Records to process:

* Start *

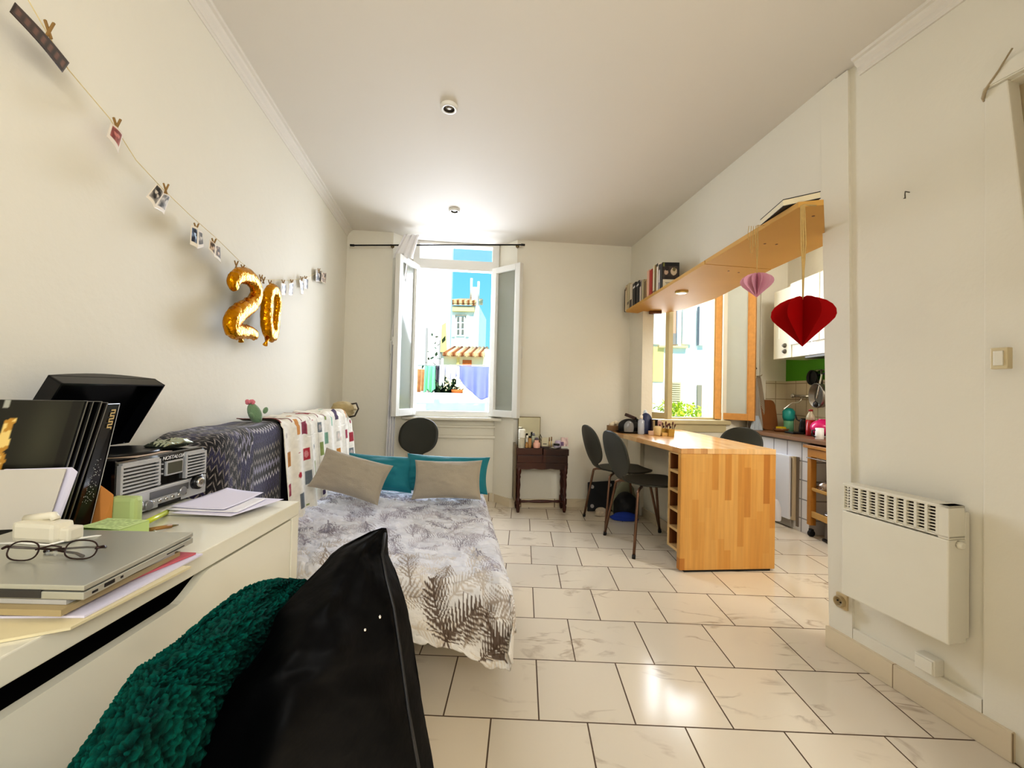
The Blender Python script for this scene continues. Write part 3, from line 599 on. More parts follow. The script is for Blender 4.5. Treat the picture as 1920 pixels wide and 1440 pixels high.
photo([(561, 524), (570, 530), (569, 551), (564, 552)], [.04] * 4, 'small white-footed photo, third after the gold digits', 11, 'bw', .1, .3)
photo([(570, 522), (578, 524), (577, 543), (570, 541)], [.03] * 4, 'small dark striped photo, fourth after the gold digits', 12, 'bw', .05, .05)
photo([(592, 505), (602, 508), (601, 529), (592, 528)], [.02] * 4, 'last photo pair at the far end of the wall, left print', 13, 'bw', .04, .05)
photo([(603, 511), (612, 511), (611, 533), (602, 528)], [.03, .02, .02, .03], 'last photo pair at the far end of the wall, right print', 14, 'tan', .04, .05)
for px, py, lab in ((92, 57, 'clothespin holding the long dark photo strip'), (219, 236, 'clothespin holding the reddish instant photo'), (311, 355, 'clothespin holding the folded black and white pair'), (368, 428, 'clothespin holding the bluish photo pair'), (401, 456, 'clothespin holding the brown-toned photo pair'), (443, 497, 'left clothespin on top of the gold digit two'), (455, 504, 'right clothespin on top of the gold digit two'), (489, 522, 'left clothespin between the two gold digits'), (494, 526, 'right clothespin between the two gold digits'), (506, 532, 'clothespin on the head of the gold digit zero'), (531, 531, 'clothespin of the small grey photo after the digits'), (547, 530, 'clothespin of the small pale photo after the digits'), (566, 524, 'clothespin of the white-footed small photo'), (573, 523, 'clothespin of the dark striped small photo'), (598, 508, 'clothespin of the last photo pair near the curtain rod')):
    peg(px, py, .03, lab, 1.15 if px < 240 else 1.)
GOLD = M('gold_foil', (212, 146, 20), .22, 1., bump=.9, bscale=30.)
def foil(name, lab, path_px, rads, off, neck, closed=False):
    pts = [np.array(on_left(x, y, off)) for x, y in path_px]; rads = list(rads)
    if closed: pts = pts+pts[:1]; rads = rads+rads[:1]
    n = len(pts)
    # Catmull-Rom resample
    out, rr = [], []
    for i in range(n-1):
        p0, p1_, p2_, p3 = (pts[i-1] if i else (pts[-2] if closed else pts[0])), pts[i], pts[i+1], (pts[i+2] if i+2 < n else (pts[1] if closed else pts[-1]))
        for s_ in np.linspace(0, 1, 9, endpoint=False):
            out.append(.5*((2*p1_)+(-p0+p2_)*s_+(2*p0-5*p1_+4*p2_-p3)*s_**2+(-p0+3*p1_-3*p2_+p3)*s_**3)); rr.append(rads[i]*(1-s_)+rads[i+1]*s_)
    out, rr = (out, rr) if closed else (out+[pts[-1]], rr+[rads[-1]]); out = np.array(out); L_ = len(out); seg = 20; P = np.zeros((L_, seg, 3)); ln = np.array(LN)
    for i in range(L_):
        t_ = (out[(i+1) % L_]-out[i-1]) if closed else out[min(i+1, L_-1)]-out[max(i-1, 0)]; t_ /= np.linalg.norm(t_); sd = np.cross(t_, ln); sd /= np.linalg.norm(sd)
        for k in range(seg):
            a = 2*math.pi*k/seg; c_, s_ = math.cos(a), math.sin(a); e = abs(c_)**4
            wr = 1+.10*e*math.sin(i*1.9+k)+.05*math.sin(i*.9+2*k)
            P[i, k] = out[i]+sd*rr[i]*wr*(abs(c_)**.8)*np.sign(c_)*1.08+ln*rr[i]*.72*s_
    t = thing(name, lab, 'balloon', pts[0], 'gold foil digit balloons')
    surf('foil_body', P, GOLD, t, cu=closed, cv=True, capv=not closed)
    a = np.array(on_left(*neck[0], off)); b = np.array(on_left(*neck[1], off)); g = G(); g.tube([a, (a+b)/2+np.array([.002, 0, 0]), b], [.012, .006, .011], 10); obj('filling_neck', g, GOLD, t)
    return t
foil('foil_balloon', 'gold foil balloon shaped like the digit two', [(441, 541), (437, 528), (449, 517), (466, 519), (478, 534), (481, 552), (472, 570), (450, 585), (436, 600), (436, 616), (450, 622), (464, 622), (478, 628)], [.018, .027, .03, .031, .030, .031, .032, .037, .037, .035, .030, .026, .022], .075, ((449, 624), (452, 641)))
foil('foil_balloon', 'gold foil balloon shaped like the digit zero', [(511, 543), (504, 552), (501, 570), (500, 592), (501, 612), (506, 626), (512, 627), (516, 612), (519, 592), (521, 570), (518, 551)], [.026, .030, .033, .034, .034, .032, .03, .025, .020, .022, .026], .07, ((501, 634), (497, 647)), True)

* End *
* Start *

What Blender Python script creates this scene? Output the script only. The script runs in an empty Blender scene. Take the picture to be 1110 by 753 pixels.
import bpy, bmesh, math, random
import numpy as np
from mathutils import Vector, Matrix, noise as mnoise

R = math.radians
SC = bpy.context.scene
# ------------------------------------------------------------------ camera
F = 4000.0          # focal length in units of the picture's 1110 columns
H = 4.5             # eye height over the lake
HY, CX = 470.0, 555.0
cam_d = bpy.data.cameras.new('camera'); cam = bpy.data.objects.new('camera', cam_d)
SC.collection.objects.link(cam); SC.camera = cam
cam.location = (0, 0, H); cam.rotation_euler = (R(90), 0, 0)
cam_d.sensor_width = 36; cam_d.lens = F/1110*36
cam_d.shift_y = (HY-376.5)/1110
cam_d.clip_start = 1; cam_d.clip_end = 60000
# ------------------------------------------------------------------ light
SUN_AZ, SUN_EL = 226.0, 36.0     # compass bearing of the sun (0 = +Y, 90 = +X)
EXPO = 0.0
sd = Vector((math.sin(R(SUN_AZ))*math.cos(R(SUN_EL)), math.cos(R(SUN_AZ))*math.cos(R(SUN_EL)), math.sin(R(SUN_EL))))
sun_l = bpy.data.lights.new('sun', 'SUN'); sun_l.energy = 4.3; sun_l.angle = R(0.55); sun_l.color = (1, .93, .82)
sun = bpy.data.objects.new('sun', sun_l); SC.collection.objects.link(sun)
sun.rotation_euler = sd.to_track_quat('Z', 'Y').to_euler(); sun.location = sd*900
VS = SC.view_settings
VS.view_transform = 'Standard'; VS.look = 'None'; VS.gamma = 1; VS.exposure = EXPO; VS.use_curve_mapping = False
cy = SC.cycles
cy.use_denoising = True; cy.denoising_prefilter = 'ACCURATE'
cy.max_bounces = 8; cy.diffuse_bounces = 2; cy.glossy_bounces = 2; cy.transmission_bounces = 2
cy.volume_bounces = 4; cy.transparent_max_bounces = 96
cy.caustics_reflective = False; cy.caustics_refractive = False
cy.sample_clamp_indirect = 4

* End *
* Start *

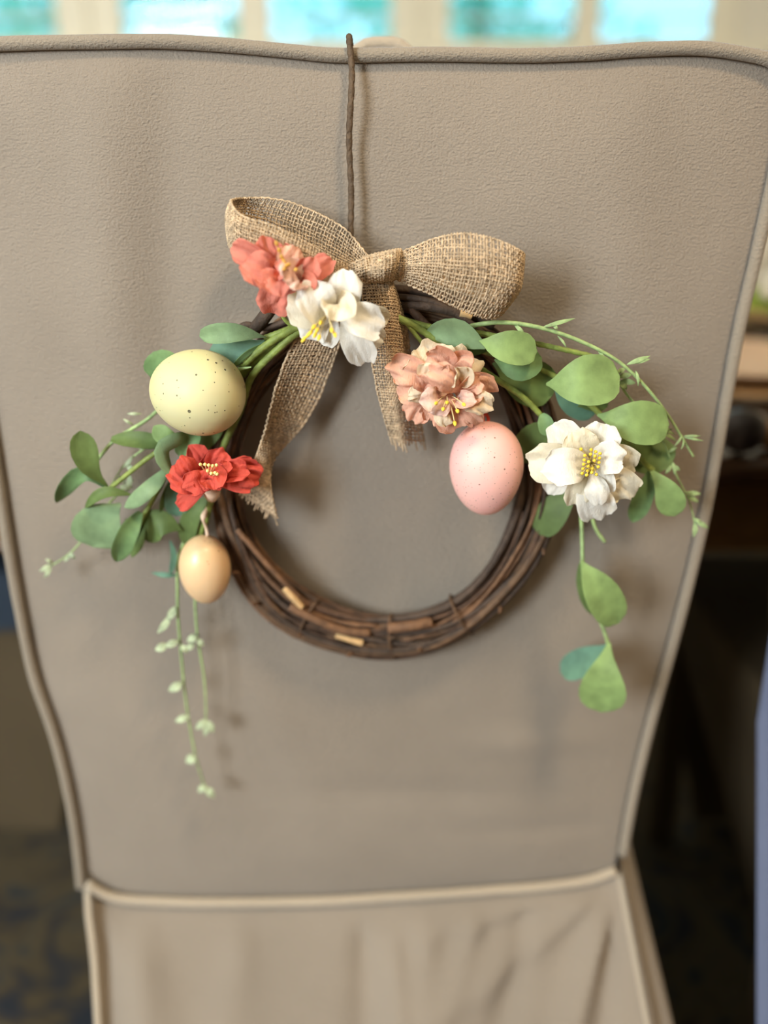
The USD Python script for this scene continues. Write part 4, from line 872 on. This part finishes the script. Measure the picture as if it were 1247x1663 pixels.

* End *

To be done:
Reproduce exactly the lines from the line with "What Blender Python" through the line with "from mathutils import", both end lines included, and only those lines.

Problem solution:
What Blender Python script creates this scene? Output the script only. The script runs in an empty Blender scene. Take the picture to be 1110 by 753 pixels.
import bpy, bmesh, math, random
import numpy as np
from mathutils import Vector, Matrix, noise as mnoise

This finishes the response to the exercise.